A: Yeah, you don't want to be the one still sitting there when the first round is over.

Q: Is this exciting for you?

A: Yeah, definitely. It's something different. It's not knowing where I will be, where I will go. So, it is interesting to see how this is all going to go in a few months.

Q: You can obviously get drafted anywhere, but would you like to get drafted by a team that plays in a dome?

A: Well, it's easier in a dome, obviously, so yeah, that would be nice. But I really don't care where I kick. Even if you play in a dome for home games, you probably won't for all your games on the road. So, I don't mind either way. I'm not picky.

Q: We saw a year at both the collegiate level and the professional level, where kickers were getting a lot of press, but both the good and the bad. There's no doubt that kickers can make or break a game, and it's at those points where literally the job of being a kicker gets analyzed. Where do you think a kicker has the most success in regard to handling that and just dealing with everything?

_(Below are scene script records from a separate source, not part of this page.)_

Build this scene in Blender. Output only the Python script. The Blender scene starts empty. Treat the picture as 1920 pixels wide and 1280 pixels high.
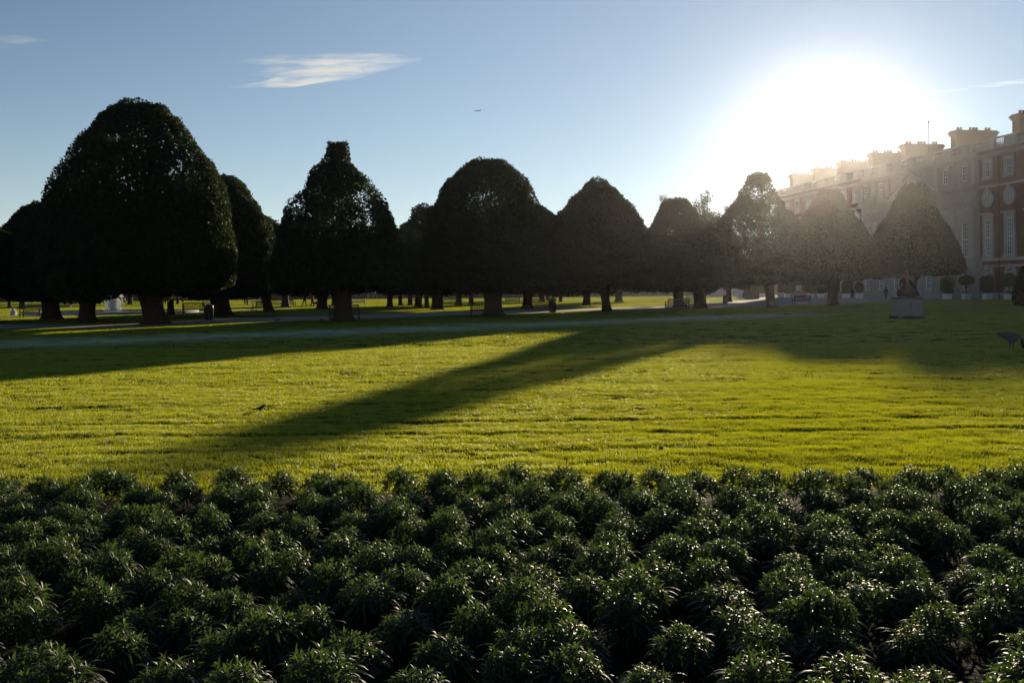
import bpy, math, random
import numpy as np
from math import sin, cos, pi, radians
from mathutils import Vector, Matrix, Quaternion

S = bpy.context.scene
COL = S.collection
F = 1867.0; CX = 960.0; HY = 546.0; EYE = 1.65; RHO = 0.009

def ray(x, y):
    """photo pixel (1920x1280) -> world direction with unit depth"""
    dx = x - CX; dy = HY - y
    a = dx*cos(RHO) + dy*sin(RHO); b = -dx*sin(RHO) + dy*cos(RHO)
    return Vector((a/F, 1.0, b/F))
def gp(x, y):
    """photo pixel -> point on level ground"""
    d = ray(x, y); t = EYE/max(1e-5, -d.z)
    return Vector((d.x*t, t, 0.0))
def at(x, y, Z):
    d = ray(x, y); return Vector((d.x*Z, Z, EYE + d.z*Z))

# ------------------------------------------------------------ camera
cam = bpy.data.cameras.new("camera"); co = bpy.data.objects.new("camera", cam); COL.objects.link(co)
cam.lens = 36.0*F/1920.0; cam.sensor_width = 36.0; cam.shift_y = -(640-HY)/1920.0
cam.clip_start = 0.1; cam.clip_end = 30000
co.location = (0, 0, EYE)
co.matrix_world = Matrix.Translation((0, 0, EYE)) @ Matrix.Rotation(radians(90), 4, 'X') @ Matrix.Rotation(-RHO, 4, 'Z')
S.camera = co

# ------------------------------------------------------------ light
sd = ray(1556, 258).normalized()
SUN_EL = math.asin(sd.z); SUN_AZ = math.atan2(sd.x, sd.y)
sun = bpy.data.lights.new("sun", 'SUN'); so = bpy.data.objects.new("sun", sun); COL.objects.link(so)
sun.energy = 5.0; sun.angle = radians(0.55); sun.color = (1.0, 0.83, 0.58)
so.rotation_mode = 'QUATERNION'; so.rotation_quaternion = sd.to_track_quat('Z', 'Y')
W = bpy.data.worlds.new("World"); S.world = W; W.use_nodes = True
nt = W.node_tree; nt.nodes.clear()
wo = nt.nodes.new('ShaderNodeOutputWorld'); bg = nt.nodes.new('ShaderNodeBackground')
sky = nt.nodes.new('ShaderNodeTexSky'); sky.sky_type = 'NISHITA'; sky.sun_disc = False
sky.sun_elevation = SUN_EL; sky.sun_rotation = SUN_AZ; sky.air_density = 1.0; sky.dust_density = 0.0; sky.ozone_density = 4.0
bg.inputs['Strength'].default_value = 0.055
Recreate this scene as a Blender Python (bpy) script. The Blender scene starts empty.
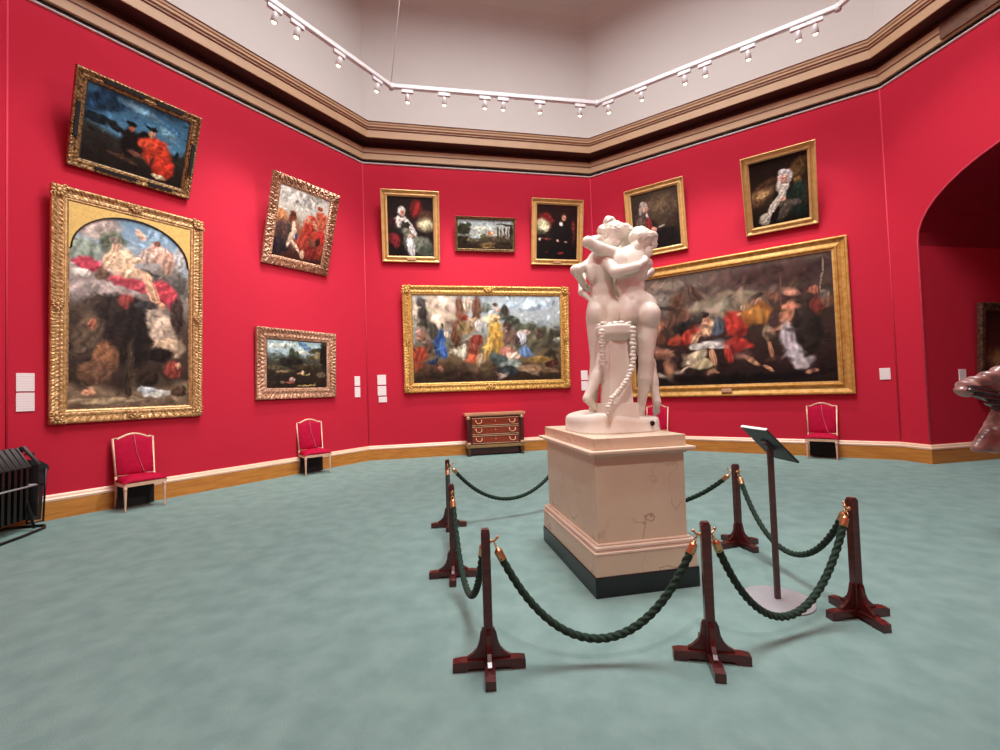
import bpy, bmesh, math, random
import numpy as np
from mathutils import Vector, Matrix, Euler
random.seed(7); RNG = np.random.default_rng(5)
sc = bpy.context.scene
COL = sc.collection
PI = math.pi
R = math.radians

# ------------------------------------------------------------------ helpers
def lin(h):
    h = h.lstrip('#')
    c = [int(h[i:i+2], 16)/255 for i in (0, 2, 4)]
    return tuple((x/12.92 if x <= .04045 else ((x+.055)/1.055)**2.4) for x in c)

MATS = {}
def mat(name, col, rough=.6, metal=0., var=.12, scale=8., bump=.0, bscale=60., spec=.5, coat=0., sheen=0., emit=None, col2=None, coords='Object', detail=4., stretch=None):
    if name in MATS: return MATS[name]
    m = bpy.data.materials.new(name); m.use_nodes = True
    nt = m.node_tree; N = nt.nodes; L = nt.links
    b = N['Principled BSDF']
    b.inputs['Roughness'].default_value = rough; b.inputs['Metallic'].default_value = metal
    b.inputs['Specular IOR Level'].default_value = spec
    b.inputs['Coat Weight'].default_value = coat; b.inputs['Sheen Weight'].default_value = sheen
    c = lin(col); d = lin(col2) if col2 else tuple(max(0, x*(1-var*2)) for x in c)
    tc = N.new('ShaderNodeTexCoord'); mp = N.new('ShaderNodeMapping'); L.new(tc.outputs[coords], mp.inputs[0])
    if stretch: mp.inputs['Scale'].default_value = stretch
    nz = N.new('ShaderNodeTexNoise'); nz.inputs['Scale'].default_value = scale; nz.inputs['Detail'].default_value = detail
    L.new(mp.outputs[0], nz.inputs['Vector'])
    rp = N.new('ShaderNodeValToRGB'); rp.color_ramp.elements[0].position = .35; rp.color_ramp.elements[1].position = .65
    rp.color_ramp.elements[0].color = (*d, 1); rp.color_ramp.elements[1].color = (*c, 1)
    L.new(nz.outputs['Fac'], rp.inputs[0]); L.new(rp.outputs[0], b.inputs['Base Color'])
    if bump:
        n2 = N.new('ShaderNodeTexNoise'); n2.inputs['Scale'].default_value = bscale; n2.inputs['Detail'].default_value = 3
        L.new(mp.outputs[0], n2.inputs['Vector'])
        bp = N.new('ShaderNodeBump'); bp.inputs['Strength'].default_value = bump; bp.inputs['Distance'].default_value = .01
        L.new(n2.outputs['Fac'], bp.inputs['Height']); L.new(bp.outputs[0], b.inputs['Normal'])
    if emit:
        b.inputs['Emission Color'].default_value = (*lin(emit[0]), 1); b.inputs['Emission Strength'].default_value = emit[1]
    MATS[name] = m
    return m

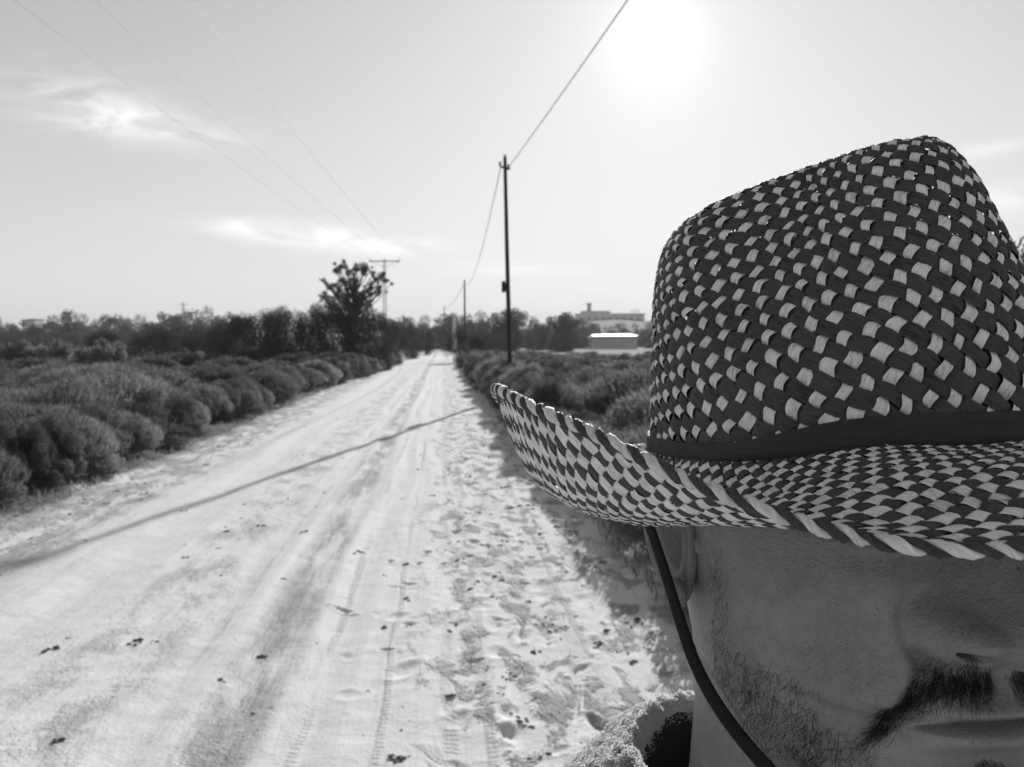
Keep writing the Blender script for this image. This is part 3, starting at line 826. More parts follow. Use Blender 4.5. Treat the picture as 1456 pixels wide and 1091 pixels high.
# fleece curls belong to the collar mesh itself
me2=fz
cb.add(me2.v[0],me2.f[0],0)
old=col_.data; col_.data=cb.mesh('collar',[M_FL,M_LIN],True); bpy.data.meshes.remove(old)
# trousers and shoes
Tm=MB()
hipz=-.90
groundz=-CAMH
def wpt(x,y,z):   # local x,y, world z offset from the ground
    q=h2c(np.array([x,y,0.])); return np.array([q[0],q[1],z])-PLOC
for sd in (-1,1):
    pts=np.array([wpt(sd*.085,.04,.82),wpt(sd*.095,.035,.70),wpt(sd*.10,.03,.48),wpt(sd*.105,.045,.25),wpt(sd*.11,.05,.07)])
    Tm.tube(catmull(np.arange(5),pts,np.linspace(0,4,25)),np.interp(np.linspace(0,1,25),[0,.3,.55,.8,1],[.098,.088,.068,.062,.060]),20)
pts=np.array([wpt(0,.045,.74),wpt(0,.045,.80),wpt(0,.045,.88)])
an=np.linspace(0,2*math.pi,28,endpoint=False)
Tm.grid(np.array([[wpt((.16+.01*k)*math.cos(q),.045+(.10+.01*k)*math.sin(q),zz) for q in an] for k,zz in enumerate((.72,.78,.86))]),close_v=True)
Tm.build('trousers',M_TR,person,smooth=True)
for sd in (-1,1):
    s_=MB(); yy=np.linspace(.10,-.17,14); L=np.linspace(0,1,14)
    P=[]
    for y_,l in zip(yy,L):
        hh=.085*(1-l)**.7+.035; ww=.042*(math.sin(math.pi*min(1,max(0,(l*.86+.10))))**.5)+.006
        P.append([wpt(sd*.11+ww*math.cos(q),y_,max(.0,hh/2+hh/2*math.sin(q))) for q in an])
    s_.grid(np.array(P),close_v=True); s_.build('shoe',M_SH,person,smooth=True)
# ================================================================== LAND
RS = -.0875; RX0 = -.62+.02           # road axis: x = RX0*0 + RS*y ; lateral coordinate u = x - RS*y
def ru(x,y): return x - RS*y
nr_=np.random.default_rng(11)
# footprints, hoof marks, clods on the right half of the track; wheel ruts
prints=[]
for k in range(170):
    y=2.6+nr_.random()**1.5*16; u=.35+nr_.normal(0,.40) if nr_.random()<.93 else -.8+nr_.normal(0,1.2)
    if u>1.5: continue
    prints.append((RS*y+u,y,(.025+.04*nr_.random()**2),(.05+.07*nr_.random()**2),nr_.normal(0,.6),.005+.014*nr_.random()**3))
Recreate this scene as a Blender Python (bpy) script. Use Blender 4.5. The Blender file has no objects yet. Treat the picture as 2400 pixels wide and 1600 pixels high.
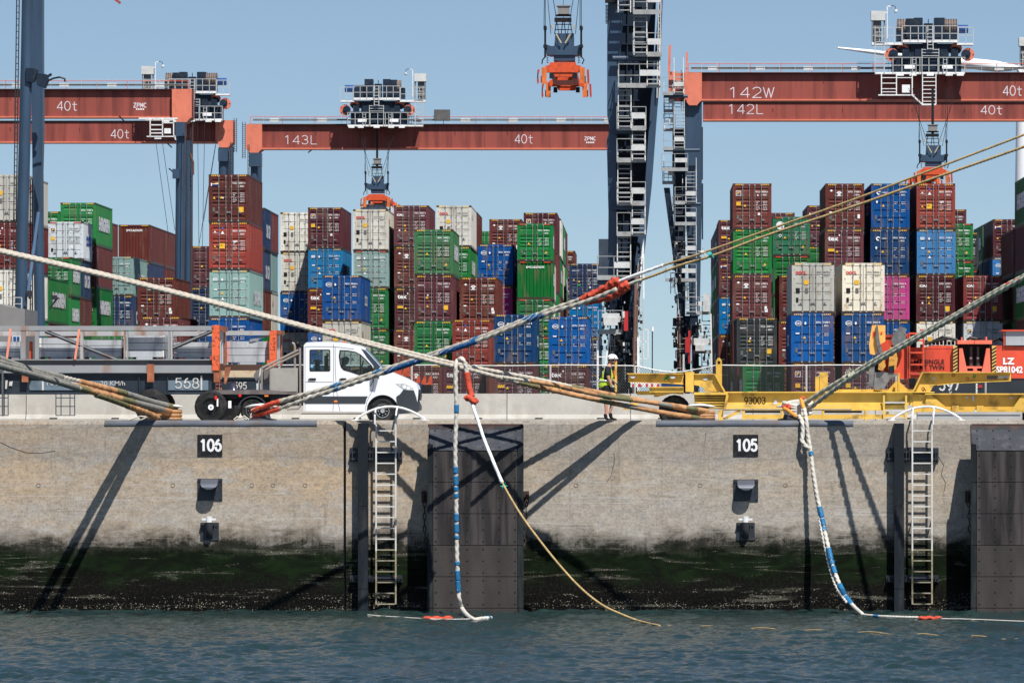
import bpy, math, random
import numpy as np
from mathutils import Vector, Matrix, noise
from mathutils.geometry import tessellate_polygon
random.seed(7)
S = bpy.context.scene
COL = S.collection

# ---------------------------------------------------------------- camera
F = 13333.33          # 200 mm lens, in pixels of a 2400 px wide frame
CX, CY, ZC = 1510.0, 955.0, 0.35
cam = bpy.data.cameras.new('camera')
cam.lens = 200; cam.sensor_width = 36
cam.shift_x = (1200 - CX) / 2400.0
cam.shift_y = (CY - 800) / 2400.0
cam.clip_start = 1; cam.clip_end = 20000
co = bpy.data.objects.new('camera', cam); COL.objects.link(co)
co.location = (0, 0, ZC); co.rotation_euler = (math.radians(90), 0, 0)
S.camera = co

# ---------------------------------------------------------------- world and sun
SUN = Vector((-0.45, 1.0, -1.65)).normalized()       # direction the light travels
w = bpy.data.worlds.new('World'); S.world = w; w.use_nodes = True
nt = w.node_tree
sky = nt.nodes.new('ShaderNodeTexSky'); sky.sky_type = 'NISHITA'; sky.sun_disc = False
sky.sun_elevation = math.asin(-SUN.z)
sky.sun_rotation = math.atan2(-SUN.x, -SUN.y)
sky.air_density = 1.0; sky.dust_density = 0.3; sky.ozone_density = 2.0; sky.altitude = 0
bg = nt.nodes['Background']; bg.inputs[1].default_value = 0.079
tcw = nt.nodes.new('ShaderNodeTexCoord'); ad = nt.nodes.new('ShaderNodeVectorMath'); ad.operation = 'ADD'
ad.inputs[1].default_value = (0, 0, .072)         # clear air: the pale horizon haze of the sky model sits below the real horizon
ml = nt.nodes.new('ShaderNodeVectorMath'); ml.operation = 'MULTIPLY'; ml.inputs[1].default_value = (1, 1, 1.35)
nt.links.new(tcw.outputs['Generated'], ml.inputs[0]); nt.links.new(ml.outputs[0], ad.inputs[0]); nt.links.new(ad.outputs[0], sky.inputs[0])
nt.links.new(sky.outputs[0], bg.inputs[0])
sl = bpy.data.lights.new('sun', 'SUN'); sl.energy = 5.0; sl.angle = math.radians(0.53); sl.color = (1, 0.955, 0.89)
so = bpy.data.objects.new('sun', sl); COL.objects.link(so)
so.rotation_euler = SUN.to_track_quat('-Z', 'Y').to_euler(); so.location = (60, -40, 120)
S.view_settings.view_transform = 'Standard'; S.view_settings.look = 'None'
S.view_settings.exposure = 0.38; S.view_settings.gamma = 1.0
S.render.engine = 'CYCLES'
S.cycles.max_bounces = 5; S.cycles.diffuse_bounces = 2; S.cycles.glossy_bounces = 3
S.cycles.transmission_bounces = 4; S.cycles.transparent_max_bounces = 6

# ---------------------------------------------------------------- helpers
def P(px, py, Y):
    return Vector(((px - CX) * Y / F, Y, ZC + (CY - py) * Y / F))

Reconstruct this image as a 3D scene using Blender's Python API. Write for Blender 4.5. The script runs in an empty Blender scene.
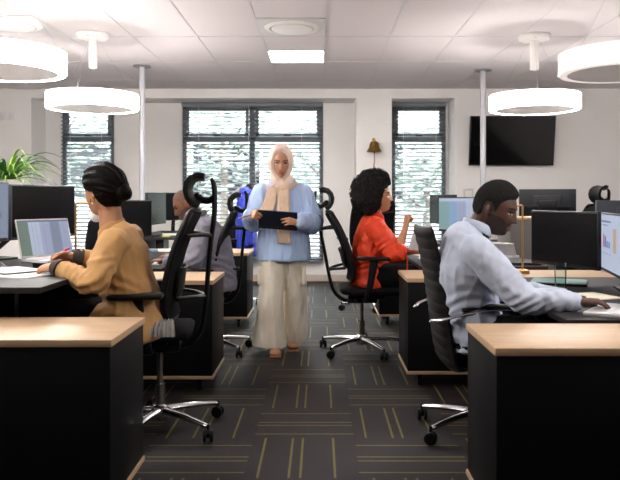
import bpy, bmesh, math, random
import numpy as np
from mathutils import Vector, Matrix, noise

random.seed(7)
SC = bpy.context.scene
COL = SC.collection
PI = math.pi
F, CX, CY, CH = 700.0, 320.0, 198.0, 1.2


def V(*a):
    return Vector(a)


def W(px, py, d):
    return Vector(((px - CX) / F * d, d, CH - (py - CY) / F * d))


# ------------------------------------------------------------------ materials
def lin(c):
    return tuple(((v / 255.0) / 12.92 if v / 255.0 <= 0.04045 else ((v / 255.0 + 0.055) / 1.055) ** 2.4) for v in c)


def mat(name, rgb, rough=0.5, metal=0.0, var=0.06, scale=12.0, bump=0.0, bscale=150.0, spec=0.5,
        stretch=None, sheen=0.0, emit=0.0, coat=0.0):
    m = bpy.data.materials.new(name)
    m.use_nodes = True
    nt = m.node_tree
    b = nt.nodes['Principled BSDF']
    c = lin(rgb)
    tc = nt.nodes.new('ShaderNodeTexCoord')
    mp = nt.nodes.new('ShaderNodeMapping')
    nt.links.new(tc.outputs['Object'], mp.inputs['Vector'])
    if stretch:
        mp.inputs['Scale'].default_value = stretch
    n = nt.nodes.new('ShaderNodeTexNoise')
    n.inputs['Scale'].default_value = scale
    n.inputs['Detail'].default_value = 5
    nt.links.new(mp.outputs['Vector'], n.inputs['Vector'])
    r = nt.nodes.new('ShaderNodeValToRGB')
    r.color_ramp.elements[0].position = 0.3
    r.color_ramp.elements[1].position = 0.7
    r.color_ramp.elements[0].color = tuple(v * (1 - var) for v in c) + (1,)
    r.color_ramp.elements[1].color = tuple(min(1, v * (1 + var)) for v in c) + (1,)
    nt.links.new(n.outputs['Fac'], r.inputs['Fac'])
    nt.links.new(r.outputs['Color'], b.inputs['Base Color'])
    b.inputs['Roughness'].default_value = rough
    b.inputs['Metallic'].default_value = metal
    b.inputs['Specular IOR Level'].default_value = spec
    if sheen:
        b.inputs['Sheen Weight'].default_value = sheen
    if coat:
        b.inputs['Coat Weight'].default_value = coat
    if emit:
        nt.links.new(r.outputs['Color'], b.inputs['Emission Color'])
        b.inputs['Emission Strength'].default_value = emit
    if bump:
        n2 = nt.nodes.new('ShaderNodeTexNoise')
        n2.inputs['Scale'].default_value = bscale
        n2.inputs['Detail'].default_value = 3
        nt.links.new(mp.outputs['Vector'], n2.inputs['Vector'])
        bp = nt.nodes.new('ShaderNodeBump')
        bp.inputs['Strength'].default_value = bump
        bp.inputs['Distance'].default_value = 0.01
        nt.links.new(n2.outputs['Fac'], bp.inputs['Height'])
        nt.links.new(bp.outputs['Normal'], b.inputs['Normal'])
    return m


def wood_mat(name, a, b_, stretch=(1.0, 14.0, 14.0)):
    m = mat(name, a, 0.45, 0, 0.0, 4.0, 0.05, 60, stretch=stretch)
    nt = m.node_tree
    r = [n for n in nt.nodes if n.type == 'VALTORGB'][0]
    r.color_ramp.elements[0].color = lin(a) + (1,)
    r.color_ramp.elements[1].color = lin(b_) + (1,)
    return m


def emis(name, rgb, s):
    m = bpy.data.materials.new(name)
    m.use_nodes = True
    nt = m.node_tree
    b = nt.nodes['Principled BSDF']
    b.inputs['Base Color'].default_value = lin((240, 240, 238) if 'screen' not in name else (14, 14, 16)) + (1,)
    b.inputs['Roughness'].default_value = 0.5
    b.inputs['Emission Color'].default_value = lin(rgb) + (1,)
    b.inputs['Emission Strength'].default_value = s
    return m


def glass_mat(name, tint=(250, 253, 253), ior=1.45):
    m = bpy.data.materials.new(name)
    m.use_nodes = True
    nt = m.node_tree
    nt.nodes.remove(nt.nodes['Principled BSDF'])
    out = nt.nodes['Material Output']
    t = nt.nodes.new('ShaderNodeBsdfTransparent')
    t.inputs['Color'].default_value = lin(tint) + (1,)
    g = nt.nodes.new('ShaderNodeBsdfGlossy')
    g.inputs['Roughness'].default_value = 0.03
    f = nt.nodes.new('ShaderNodeFresnel')
    f.inputs['IOR'].default_value = ior
    mx = nt.nodes.new('ShaderNodeMixShader')
    nt.links.new(f.outputs[0], mx.inputs[0])
    nt.links.new(t.outputs[0], mx.inputs[1])
    nt.links.new(g.outputs[0], mx.inputs[2])
    nt.links.new(mx.outputs[0], out.inputs['Surface'])
    return m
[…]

A: It's just consistency. If you are going out there and only hitting one out of two, they aren't going to keep you around very long. You need to be a guy that they can depend on to make it most of the time from 45 yards in or around there. If you are missing every other one, it's going to be kind of hard for them to rely on you. And that can get in a kicker's head a lot. That's where the mental part comes in and some kickers can't handle that.

Q: Have you ever experienced a slump?

A: No. I think I recover quick, so I don't let that get to me.

Q: Have you ever missed two kicks in a row?

A: No, I don't think so.

Q: You graduated in construction management, and I know that's something you are obviously interested in. Do you find yourself looking at it as seriously right now, or are you holding back a bit on knowing or believing that you will probably at least get a shot in the NFL?

A: Until that shot in the NFL happens, I am just doing what I like to do, seeing what the field has to offer and exploring that. It's something I enjoy, and there isn't a lot going on right now and a lot of waiting. So, I have time to do both.